[REQUIRED TASK] Pick out every line holding the string "scene" and copy it.

— Begin —

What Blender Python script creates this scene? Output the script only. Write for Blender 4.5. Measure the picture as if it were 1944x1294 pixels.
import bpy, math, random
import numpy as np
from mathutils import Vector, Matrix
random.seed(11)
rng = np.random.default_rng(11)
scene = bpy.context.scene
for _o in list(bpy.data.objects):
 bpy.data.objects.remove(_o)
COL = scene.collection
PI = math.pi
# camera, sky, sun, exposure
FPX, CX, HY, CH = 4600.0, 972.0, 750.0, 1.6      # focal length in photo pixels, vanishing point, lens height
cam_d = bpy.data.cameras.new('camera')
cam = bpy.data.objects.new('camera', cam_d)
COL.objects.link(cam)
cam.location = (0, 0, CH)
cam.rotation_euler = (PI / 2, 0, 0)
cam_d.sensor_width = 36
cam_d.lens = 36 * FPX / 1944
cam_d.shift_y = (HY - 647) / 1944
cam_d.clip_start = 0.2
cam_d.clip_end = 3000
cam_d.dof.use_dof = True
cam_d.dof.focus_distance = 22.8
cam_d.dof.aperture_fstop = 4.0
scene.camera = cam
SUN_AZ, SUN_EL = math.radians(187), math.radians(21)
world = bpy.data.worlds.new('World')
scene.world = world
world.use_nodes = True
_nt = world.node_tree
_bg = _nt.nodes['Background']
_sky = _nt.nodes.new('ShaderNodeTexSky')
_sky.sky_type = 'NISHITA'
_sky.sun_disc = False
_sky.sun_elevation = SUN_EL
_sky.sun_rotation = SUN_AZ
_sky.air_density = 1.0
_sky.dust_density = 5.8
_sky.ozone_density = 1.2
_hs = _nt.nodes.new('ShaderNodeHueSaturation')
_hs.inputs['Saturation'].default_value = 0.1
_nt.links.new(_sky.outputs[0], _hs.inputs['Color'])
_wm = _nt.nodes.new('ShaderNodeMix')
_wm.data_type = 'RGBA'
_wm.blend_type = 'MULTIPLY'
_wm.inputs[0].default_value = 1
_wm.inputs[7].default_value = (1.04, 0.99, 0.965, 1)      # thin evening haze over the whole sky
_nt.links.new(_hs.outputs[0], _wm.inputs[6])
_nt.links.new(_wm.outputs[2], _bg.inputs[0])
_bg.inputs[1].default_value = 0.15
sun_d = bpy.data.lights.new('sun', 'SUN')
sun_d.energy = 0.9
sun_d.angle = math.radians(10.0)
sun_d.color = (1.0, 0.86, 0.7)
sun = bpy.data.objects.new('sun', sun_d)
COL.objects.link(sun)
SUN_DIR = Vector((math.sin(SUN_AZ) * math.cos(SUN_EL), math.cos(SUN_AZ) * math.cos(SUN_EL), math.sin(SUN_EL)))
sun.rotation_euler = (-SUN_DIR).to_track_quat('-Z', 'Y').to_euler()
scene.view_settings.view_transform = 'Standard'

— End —

[RESPONSE BELOW]
What Blender Python script creates this scene? Output the script only. Write for Blender 4.5. Measure the picture as if it were 1944x1294 pixels.
scene = bpy.context.scene
COL = scene.collection
scene.camera = cam
scene.world = world
scene.view_settings.view_transform = 'Standard'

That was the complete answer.